I have little patience for talkers, and the world’s buried in them, but dreamers who lay it on the line to bring it home are my kind of people. Even when it’s a crazy/bad idea, the guy who summons the guts and drive necessary to force talk into something tangible has my respect; and what I respect most is that after all the work and financial risk, all the emotional investment of hoping and dreaming, they walk into a room and risk a “no.”

These remarkable individuals are also reminders that there’s no such thing as overnight success. My favorite part of the show is the back-story on the inventors, and almost all of them put everything they have into their idea. They quit good jobs, ransack their savings, mortgage their homes, and pour heart and soul into their own long shot. Some are sober as a judge, some are pure eccentrics, but you root for all of them because “quit” isn’t part of their vocabulary.

Someone once said that you’re not a failure until you blame others, and that’s as true a statement as you’ll ever hear. I respect the doers, but those who remain undaunted also have my admiration. And this is a show stocked with those who’ve embraced the uniqueness of a country where you can go for it.

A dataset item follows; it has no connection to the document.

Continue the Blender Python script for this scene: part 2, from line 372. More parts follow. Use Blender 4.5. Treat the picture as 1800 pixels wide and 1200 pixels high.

“Pitchmen” should be integrated into a required course in every American high school and college campus. But that will never happen because to put a real face and heart on those living and hoping to live the American Dream undermines decades of victimology, the creation of leftist narcissists through self-esteem minus accomplishment, and the political benefits of class warfare.

For now, at least until the inevitable Very Special Environmental Episode, “Pitchman” is my first must-see television show in years. Without saying so and perhaps without even knowing it, the show not only celebrates the greatness and humanity of our uniquely American capitalist system, but delivers a very real and human look at the freedoms now under siege everywhere the left dominates.